Elizabeth Sharp, junior in animal sciences and industry, said Grandin’s life proves anyone can do anything.

“She is living proof that anyone is capable of doing anything they want, as long as they apply themselves,” Sharp said.

Grandin said employers, specifically two large agriculture employers, hire people who are a little bit different.

“Tyson is hiring right now, big billboards on the highway, and they can’t find skilled mechanics,” Grandin said. “Cargill is hiring, big banners on their fence up in Milwaukee, because the kind of quirky guys that are kind of different, they are all retiring now.

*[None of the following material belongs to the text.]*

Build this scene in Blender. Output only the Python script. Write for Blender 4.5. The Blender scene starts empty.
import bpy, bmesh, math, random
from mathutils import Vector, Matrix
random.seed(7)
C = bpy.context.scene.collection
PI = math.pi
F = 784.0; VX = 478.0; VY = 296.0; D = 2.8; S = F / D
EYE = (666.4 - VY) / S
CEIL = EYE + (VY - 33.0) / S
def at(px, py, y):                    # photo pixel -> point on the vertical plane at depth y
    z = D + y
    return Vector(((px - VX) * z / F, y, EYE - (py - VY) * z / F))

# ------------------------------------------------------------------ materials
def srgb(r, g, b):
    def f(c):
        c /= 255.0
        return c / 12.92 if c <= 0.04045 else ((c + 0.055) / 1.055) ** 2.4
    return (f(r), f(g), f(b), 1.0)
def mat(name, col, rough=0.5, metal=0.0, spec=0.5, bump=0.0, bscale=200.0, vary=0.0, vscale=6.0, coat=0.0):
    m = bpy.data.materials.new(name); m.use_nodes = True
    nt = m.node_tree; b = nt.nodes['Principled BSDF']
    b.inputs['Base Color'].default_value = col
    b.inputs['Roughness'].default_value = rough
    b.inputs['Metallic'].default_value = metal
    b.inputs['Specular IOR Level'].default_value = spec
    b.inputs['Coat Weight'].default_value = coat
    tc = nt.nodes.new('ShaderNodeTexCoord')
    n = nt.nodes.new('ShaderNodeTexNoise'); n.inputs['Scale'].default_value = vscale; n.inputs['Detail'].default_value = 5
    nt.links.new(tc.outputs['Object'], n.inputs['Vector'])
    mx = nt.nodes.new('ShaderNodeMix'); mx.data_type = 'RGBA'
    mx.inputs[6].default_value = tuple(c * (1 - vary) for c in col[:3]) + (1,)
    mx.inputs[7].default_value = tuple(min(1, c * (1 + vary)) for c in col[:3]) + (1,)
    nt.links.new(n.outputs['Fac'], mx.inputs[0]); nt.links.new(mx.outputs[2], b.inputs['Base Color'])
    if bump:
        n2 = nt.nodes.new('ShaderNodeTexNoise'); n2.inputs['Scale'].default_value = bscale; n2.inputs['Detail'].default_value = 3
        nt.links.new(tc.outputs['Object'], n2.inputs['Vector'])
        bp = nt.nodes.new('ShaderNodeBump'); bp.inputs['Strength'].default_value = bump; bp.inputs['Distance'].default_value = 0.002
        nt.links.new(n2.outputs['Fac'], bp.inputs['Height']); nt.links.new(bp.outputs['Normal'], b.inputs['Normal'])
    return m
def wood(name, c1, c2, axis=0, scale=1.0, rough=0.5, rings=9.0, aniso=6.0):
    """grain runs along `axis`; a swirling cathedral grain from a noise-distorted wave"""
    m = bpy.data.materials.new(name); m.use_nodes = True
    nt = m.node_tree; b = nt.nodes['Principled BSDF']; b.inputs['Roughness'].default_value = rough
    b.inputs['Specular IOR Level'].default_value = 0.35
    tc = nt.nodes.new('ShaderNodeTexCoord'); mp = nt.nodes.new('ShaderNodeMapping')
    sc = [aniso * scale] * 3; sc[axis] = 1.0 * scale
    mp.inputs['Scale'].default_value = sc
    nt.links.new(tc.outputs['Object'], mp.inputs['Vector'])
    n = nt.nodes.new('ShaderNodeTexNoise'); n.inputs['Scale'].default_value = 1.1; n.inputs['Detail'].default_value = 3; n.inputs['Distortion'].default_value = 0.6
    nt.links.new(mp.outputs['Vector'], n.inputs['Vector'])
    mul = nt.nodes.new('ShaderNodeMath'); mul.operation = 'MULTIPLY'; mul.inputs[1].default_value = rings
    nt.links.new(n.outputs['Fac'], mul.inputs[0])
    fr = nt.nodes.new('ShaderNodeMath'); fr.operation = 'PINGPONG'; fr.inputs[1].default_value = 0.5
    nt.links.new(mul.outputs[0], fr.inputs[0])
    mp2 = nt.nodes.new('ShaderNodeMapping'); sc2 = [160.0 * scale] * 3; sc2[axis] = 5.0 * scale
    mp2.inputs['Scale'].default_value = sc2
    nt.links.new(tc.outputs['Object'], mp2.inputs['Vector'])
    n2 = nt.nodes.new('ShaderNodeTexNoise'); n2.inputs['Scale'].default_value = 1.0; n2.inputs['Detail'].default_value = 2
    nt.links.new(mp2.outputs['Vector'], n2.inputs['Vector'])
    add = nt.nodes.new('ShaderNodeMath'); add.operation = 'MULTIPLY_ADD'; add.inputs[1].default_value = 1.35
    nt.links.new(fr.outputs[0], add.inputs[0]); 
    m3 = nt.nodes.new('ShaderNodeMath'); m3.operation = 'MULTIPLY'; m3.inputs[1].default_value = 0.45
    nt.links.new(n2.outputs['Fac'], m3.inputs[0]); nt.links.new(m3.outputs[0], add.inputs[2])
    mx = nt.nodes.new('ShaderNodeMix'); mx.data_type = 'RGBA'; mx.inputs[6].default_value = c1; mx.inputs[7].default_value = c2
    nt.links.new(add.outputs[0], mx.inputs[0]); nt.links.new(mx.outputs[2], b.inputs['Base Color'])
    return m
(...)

And I’m concerned about where they are going, getting addicted to video games because the schools have taken out skilled traits and the hands-on stuff.”

Grandin said that was the thing that saved her, hands-on activities where she made things, like wood shop and sewing.

“She truly understands that not everyone learns the same or sees the same thing,” Sharp said. “I think that in itself is the reason she is so successful.”

Shelby Osterhaus, senior in journalism and mass communications, said she has worked with autistic children before.

“I think what (Grandin) does is amazing,” Osterhaus said. “I have worked with autistic kids before and the things they can do are incredible.”

Osterhaus said she hates when people look down on anyone just because of their autism.

“I’m glad (Grandin) used that to her advantage instead of the other way around,” Osterhaus said.

Deondra Johnson, junior in phycology, also said Grandin’s life should show college students that they have no excuses.

“The fact that she has autism and is so successful is amazing,” Johnson said. “I think she can motivate college students that might not have autism or any disability, and show them that if she can do it, there’s really no excuses for you not to do it.”

Grandin suggested that students find something they enjoy and find shared interests with others. She said that is where your friends are.

“Temple Grandin is a great example of not allowing labels to control who we are,” Ileana Cepeda, graduate student in public health, said. “Sometimes we all need a reminder that we should not set limits and that it’s okay to be different.”

Cepeda also said everyone learns differently and that it is a good thing.

“Everyone learns differently; everyone is different,” Cepeda said. “That’s the beauty of a big campus, you get to interact with different people with different minds.”